**Provided entries**:
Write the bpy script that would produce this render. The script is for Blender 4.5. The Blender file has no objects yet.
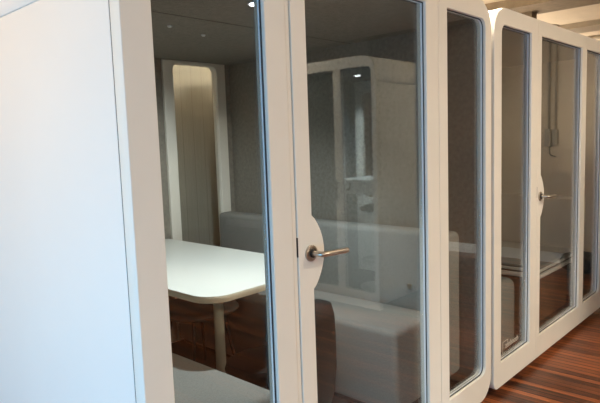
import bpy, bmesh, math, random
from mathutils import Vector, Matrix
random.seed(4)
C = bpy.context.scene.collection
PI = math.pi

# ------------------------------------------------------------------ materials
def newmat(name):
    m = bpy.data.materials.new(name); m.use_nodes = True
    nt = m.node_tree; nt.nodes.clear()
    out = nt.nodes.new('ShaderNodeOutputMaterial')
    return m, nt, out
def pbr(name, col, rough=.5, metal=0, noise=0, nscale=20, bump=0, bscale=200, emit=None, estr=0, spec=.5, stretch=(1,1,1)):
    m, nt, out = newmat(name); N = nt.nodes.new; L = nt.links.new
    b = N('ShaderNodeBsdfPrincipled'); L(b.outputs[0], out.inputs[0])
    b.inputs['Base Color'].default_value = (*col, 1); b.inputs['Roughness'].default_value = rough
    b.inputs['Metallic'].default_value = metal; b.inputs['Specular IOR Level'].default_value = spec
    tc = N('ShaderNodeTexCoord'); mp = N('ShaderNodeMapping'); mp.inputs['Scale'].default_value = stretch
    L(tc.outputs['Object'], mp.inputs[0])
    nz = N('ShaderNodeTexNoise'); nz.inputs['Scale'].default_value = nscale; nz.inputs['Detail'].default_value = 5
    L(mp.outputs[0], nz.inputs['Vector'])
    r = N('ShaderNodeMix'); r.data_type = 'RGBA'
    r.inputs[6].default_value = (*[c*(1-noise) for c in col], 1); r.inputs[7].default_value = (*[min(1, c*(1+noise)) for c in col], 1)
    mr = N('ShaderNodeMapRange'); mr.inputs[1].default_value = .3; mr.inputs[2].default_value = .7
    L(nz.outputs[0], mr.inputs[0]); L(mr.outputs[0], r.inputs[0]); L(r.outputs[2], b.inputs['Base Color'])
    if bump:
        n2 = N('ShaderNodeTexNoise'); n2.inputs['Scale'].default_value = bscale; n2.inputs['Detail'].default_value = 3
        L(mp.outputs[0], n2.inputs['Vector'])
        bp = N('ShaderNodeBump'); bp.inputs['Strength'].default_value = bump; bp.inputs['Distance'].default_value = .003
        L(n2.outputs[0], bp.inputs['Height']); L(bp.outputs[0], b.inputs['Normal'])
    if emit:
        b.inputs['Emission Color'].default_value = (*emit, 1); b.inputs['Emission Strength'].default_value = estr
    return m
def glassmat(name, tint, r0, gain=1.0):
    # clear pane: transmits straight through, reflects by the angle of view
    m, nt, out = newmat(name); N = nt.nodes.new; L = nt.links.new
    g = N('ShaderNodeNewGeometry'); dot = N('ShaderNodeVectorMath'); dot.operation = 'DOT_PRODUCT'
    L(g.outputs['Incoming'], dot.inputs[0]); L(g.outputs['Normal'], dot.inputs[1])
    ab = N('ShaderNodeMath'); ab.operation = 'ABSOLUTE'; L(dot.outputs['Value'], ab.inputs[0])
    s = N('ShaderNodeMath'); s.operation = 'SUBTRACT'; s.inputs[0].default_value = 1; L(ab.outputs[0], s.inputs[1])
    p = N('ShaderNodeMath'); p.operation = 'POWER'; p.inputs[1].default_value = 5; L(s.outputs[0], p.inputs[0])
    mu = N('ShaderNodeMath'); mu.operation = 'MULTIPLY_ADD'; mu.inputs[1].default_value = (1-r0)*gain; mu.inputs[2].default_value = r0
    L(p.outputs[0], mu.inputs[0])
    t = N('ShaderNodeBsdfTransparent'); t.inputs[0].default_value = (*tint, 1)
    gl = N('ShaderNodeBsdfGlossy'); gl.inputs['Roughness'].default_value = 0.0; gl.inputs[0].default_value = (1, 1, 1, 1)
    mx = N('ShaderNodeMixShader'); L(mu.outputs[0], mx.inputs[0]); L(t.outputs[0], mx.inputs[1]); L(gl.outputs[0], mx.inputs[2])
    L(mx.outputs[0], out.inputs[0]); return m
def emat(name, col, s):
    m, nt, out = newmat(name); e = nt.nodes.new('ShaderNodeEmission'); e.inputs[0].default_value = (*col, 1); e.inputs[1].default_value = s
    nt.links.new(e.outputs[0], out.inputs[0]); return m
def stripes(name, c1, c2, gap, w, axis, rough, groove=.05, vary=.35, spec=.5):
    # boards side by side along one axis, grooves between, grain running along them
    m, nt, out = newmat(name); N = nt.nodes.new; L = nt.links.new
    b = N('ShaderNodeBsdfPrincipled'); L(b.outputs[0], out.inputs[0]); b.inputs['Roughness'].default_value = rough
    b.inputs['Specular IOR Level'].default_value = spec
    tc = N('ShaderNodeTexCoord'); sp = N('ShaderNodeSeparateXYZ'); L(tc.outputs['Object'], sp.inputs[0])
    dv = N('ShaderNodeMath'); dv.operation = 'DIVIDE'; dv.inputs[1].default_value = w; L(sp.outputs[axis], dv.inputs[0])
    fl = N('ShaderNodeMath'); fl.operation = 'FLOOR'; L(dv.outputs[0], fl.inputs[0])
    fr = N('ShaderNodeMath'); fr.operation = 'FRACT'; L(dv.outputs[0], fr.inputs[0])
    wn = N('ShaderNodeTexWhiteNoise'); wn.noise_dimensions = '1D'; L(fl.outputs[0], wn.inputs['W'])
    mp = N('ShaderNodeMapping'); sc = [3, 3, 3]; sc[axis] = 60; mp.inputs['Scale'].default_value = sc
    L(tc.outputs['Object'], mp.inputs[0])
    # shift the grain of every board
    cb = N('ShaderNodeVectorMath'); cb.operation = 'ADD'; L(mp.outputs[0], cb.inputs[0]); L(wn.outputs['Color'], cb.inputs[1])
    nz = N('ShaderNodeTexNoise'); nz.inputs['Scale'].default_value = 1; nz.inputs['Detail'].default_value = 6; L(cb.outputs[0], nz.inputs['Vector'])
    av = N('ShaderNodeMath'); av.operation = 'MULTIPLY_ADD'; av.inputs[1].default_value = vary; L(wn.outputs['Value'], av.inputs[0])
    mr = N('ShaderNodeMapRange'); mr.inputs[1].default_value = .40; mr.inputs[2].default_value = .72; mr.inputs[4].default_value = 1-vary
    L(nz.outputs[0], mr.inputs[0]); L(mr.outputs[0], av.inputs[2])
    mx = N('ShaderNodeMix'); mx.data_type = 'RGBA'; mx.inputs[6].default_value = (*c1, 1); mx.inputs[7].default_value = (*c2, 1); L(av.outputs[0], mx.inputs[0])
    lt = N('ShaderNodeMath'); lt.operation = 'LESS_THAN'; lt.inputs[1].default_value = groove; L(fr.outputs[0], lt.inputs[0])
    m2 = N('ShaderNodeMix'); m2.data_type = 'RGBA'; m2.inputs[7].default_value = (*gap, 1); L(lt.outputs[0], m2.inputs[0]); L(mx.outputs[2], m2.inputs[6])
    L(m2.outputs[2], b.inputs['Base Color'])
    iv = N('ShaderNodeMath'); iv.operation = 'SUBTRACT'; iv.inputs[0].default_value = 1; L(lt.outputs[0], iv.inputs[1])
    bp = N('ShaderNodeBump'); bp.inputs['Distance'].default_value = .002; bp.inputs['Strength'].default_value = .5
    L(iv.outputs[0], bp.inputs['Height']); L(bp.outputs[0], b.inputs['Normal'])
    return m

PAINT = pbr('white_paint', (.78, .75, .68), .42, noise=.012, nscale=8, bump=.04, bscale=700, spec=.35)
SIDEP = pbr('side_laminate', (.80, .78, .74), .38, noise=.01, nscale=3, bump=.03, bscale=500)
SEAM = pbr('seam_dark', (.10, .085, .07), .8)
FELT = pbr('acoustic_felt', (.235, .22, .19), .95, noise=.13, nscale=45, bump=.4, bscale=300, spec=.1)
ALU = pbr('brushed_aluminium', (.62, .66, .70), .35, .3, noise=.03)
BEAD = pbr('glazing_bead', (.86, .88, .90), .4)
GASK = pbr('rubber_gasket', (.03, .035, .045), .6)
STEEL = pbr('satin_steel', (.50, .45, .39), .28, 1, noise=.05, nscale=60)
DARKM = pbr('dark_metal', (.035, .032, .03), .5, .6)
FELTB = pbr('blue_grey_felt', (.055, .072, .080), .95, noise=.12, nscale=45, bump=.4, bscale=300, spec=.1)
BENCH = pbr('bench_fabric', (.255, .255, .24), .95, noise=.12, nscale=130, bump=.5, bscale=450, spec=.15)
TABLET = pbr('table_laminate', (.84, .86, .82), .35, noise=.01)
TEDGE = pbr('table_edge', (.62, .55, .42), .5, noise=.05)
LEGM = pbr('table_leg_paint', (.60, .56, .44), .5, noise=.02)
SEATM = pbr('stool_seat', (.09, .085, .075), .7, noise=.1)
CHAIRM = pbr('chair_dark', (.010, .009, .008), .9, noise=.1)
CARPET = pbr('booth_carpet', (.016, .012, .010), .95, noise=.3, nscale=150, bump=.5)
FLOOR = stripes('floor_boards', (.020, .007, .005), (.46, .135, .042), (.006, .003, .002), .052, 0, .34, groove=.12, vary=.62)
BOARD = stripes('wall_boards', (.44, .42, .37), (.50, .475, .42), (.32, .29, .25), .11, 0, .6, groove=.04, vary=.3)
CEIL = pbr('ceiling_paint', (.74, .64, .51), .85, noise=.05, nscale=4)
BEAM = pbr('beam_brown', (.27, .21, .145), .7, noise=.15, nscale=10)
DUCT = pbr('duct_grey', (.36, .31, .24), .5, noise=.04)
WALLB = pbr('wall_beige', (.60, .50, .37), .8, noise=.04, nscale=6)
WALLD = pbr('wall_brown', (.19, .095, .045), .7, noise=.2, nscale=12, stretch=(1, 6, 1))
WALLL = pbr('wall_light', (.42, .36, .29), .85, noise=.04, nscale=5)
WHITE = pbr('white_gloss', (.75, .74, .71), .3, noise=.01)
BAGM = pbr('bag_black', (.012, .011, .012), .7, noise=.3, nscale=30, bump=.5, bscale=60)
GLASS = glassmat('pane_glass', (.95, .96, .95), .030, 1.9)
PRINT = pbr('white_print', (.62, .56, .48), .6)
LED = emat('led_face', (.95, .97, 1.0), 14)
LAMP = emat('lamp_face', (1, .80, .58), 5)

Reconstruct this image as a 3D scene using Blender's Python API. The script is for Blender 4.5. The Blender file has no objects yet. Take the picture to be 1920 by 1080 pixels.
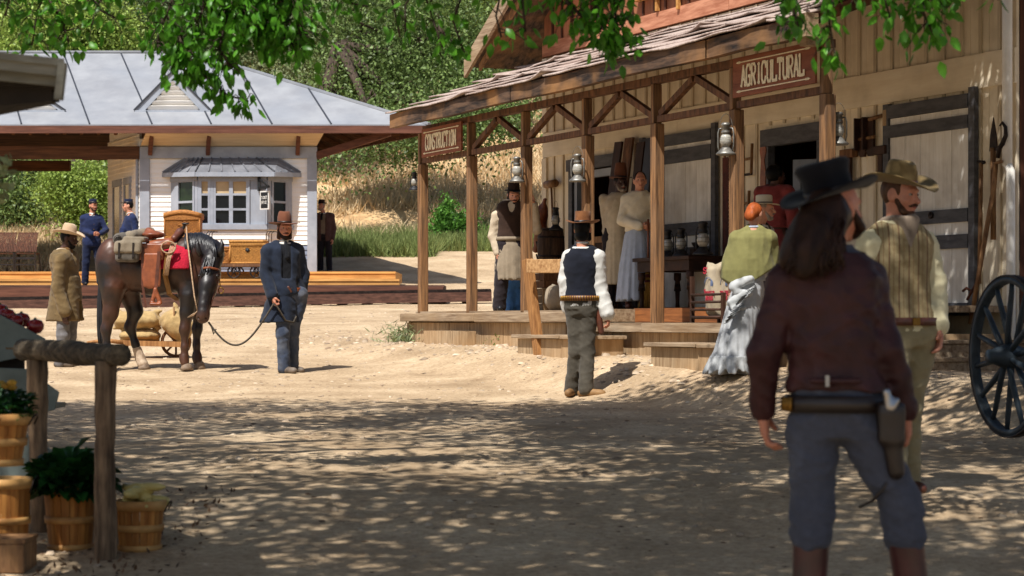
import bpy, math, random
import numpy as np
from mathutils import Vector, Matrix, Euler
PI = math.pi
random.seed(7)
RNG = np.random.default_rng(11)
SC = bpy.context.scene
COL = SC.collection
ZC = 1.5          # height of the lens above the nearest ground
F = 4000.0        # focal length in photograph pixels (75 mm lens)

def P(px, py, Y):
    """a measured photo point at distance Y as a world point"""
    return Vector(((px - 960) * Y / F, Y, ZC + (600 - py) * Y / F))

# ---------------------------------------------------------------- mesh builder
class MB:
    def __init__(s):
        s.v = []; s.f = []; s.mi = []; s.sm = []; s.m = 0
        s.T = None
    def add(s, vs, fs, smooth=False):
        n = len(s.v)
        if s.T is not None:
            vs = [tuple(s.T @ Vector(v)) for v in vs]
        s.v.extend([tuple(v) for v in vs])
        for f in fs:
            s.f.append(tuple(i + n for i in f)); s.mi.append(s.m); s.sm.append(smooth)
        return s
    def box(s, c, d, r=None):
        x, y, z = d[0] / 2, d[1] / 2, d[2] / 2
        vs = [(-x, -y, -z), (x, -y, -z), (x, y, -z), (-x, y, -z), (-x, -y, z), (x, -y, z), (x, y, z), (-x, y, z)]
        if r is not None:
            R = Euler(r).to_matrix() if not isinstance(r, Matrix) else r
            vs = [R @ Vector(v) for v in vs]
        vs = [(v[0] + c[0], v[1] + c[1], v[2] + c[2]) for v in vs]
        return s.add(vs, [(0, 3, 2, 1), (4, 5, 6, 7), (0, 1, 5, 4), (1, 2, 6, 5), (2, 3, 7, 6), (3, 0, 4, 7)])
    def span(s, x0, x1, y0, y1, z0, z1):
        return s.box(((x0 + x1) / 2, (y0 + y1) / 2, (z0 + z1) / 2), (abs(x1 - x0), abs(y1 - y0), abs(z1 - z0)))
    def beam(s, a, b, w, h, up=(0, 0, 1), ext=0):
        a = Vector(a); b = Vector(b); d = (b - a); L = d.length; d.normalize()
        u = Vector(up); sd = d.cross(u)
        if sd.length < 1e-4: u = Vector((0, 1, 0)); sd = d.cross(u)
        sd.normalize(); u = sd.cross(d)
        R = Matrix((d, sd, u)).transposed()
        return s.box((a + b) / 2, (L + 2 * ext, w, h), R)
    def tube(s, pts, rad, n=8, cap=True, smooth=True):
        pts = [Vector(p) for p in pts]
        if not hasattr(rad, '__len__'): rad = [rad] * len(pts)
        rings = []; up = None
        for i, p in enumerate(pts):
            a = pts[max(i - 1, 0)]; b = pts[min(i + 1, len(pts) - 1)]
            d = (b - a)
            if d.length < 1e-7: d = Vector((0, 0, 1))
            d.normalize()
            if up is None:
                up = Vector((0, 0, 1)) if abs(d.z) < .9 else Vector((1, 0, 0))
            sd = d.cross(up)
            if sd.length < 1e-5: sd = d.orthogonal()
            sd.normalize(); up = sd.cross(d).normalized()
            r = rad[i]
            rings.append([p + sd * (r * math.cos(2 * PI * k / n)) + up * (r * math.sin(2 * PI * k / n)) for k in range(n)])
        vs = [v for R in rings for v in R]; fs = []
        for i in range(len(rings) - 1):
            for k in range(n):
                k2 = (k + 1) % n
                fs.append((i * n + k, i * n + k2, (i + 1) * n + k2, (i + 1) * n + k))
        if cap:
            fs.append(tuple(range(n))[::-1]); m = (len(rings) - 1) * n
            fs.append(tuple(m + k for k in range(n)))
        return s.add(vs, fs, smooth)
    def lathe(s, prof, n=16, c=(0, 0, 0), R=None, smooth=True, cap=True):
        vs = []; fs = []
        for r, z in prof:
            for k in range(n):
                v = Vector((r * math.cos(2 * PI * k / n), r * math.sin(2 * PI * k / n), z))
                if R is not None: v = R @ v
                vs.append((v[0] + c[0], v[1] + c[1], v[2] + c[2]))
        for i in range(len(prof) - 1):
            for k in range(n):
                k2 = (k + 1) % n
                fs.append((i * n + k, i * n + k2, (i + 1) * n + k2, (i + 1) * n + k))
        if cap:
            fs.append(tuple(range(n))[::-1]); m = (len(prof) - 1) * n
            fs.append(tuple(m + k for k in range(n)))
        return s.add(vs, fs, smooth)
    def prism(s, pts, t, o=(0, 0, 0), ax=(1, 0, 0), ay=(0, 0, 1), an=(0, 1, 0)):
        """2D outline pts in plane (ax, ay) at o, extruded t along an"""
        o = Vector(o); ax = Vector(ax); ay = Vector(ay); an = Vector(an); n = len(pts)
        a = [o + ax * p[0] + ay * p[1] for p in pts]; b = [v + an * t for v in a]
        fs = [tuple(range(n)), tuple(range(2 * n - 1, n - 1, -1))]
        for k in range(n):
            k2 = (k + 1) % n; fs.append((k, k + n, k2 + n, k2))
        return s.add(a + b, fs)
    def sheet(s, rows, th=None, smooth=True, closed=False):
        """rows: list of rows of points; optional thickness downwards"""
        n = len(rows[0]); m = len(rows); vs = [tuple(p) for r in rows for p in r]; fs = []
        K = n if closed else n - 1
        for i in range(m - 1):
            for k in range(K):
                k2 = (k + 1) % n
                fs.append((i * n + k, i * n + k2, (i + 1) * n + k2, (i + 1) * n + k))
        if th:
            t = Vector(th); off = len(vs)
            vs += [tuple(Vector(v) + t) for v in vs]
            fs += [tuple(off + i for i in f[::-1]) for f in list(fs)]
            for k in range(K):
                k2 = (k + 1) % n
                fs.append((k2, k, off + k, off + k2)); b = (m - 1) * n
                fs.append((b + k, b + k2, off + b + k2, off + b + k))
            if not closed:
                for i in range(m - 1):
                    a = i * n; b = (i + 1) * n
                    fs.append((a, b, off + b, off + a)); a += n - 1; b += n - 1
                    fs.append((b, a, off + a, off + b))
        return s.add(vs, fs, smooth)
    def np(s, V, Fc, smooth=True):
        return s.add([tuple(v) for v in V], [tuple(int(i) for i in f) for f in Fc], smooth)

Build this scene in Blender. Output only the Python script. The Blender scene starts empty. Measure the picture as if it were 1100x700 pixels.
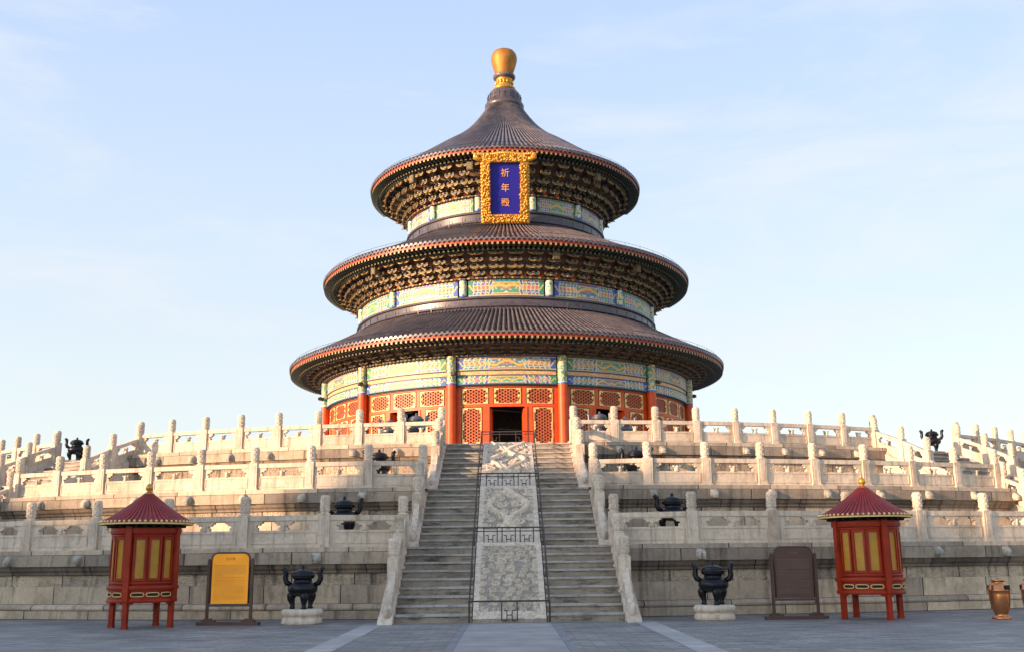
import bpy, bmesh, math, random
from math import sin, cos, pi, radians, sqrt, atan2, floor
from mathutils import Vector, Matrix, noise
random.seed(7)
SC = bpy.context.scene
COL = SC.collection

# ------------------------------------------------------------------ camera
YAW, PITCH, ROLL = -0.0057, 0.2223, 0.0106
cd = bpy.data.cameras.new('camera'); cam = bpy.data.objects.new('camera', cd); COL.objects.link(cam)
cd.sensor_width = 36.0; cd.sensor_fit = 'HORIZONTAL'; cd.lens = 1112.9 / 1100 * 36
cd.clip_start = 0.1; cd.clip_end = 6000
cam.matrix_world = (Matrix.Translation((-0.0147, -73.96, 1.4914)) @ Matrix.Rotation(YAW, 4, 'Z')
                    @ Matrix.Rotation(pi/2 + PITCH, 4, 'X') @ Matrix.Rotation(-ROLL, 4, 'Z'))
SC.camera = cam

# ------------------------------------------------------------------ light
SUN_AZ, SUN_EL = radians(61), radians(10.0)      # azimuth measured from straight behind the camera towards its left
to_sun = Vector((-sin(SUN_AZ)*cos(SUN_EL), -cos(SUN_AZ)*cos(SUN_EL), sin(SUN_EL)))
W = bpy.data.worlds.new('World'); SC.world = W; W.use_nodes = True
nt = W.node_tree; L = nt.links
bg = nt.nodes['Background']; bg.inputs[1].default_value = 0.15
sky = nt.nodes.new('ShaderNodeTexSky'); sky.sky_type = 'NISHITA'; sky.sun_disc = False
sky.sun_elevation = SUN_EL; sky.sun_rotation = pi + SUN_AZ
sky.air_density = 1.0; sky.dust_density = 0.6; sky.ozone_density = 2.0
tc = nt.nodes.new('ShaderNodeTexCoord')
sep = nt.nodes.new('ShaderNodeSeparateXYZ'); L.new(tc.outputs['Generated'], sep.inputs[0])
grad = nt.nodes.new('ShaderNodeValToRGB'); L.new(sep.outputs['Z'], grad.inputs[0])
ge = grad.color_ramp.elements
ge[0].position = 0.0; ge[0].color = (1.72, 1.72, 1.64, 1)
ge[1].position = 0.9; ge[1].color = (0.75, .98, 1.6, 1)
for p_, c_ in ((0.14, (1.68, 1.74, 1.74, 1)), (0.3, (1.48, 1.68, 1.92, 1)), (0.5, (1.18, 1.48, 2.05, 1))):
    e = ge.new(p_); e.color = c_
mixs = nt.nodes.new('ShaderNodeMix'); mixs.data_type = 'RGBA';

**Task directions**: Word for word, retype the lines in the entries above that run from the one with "Reconstruct this image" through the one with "return Vector(((px - 960)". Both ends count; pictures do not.

**Right answer**:
Reconstruct this image as a 3D scene using Blender's Python API. The script is for Blender 4.5. The Blender file has no objects yet. Take the picture to be 1920 by 1080 pixels.
import bpy, math, random
import numpy as np
from mathutils import Vector, Matrix, Euler
PI = math.pi
random.seed(7)
RNG = np.random.default_rng(11)
SC = bpy.context.scene
COL = SC.collection
ZC = 1.5          # height of the lens above the nearest ground
F = 4000.0        # focal length in photograph pixels (75 mm lens)

def P(px, py, Y):
    """a measured photo point at distance Y as a world point"""
    return Vector(((px - 960) * Y / F, Y, ZC + (600 - py) * Y / F))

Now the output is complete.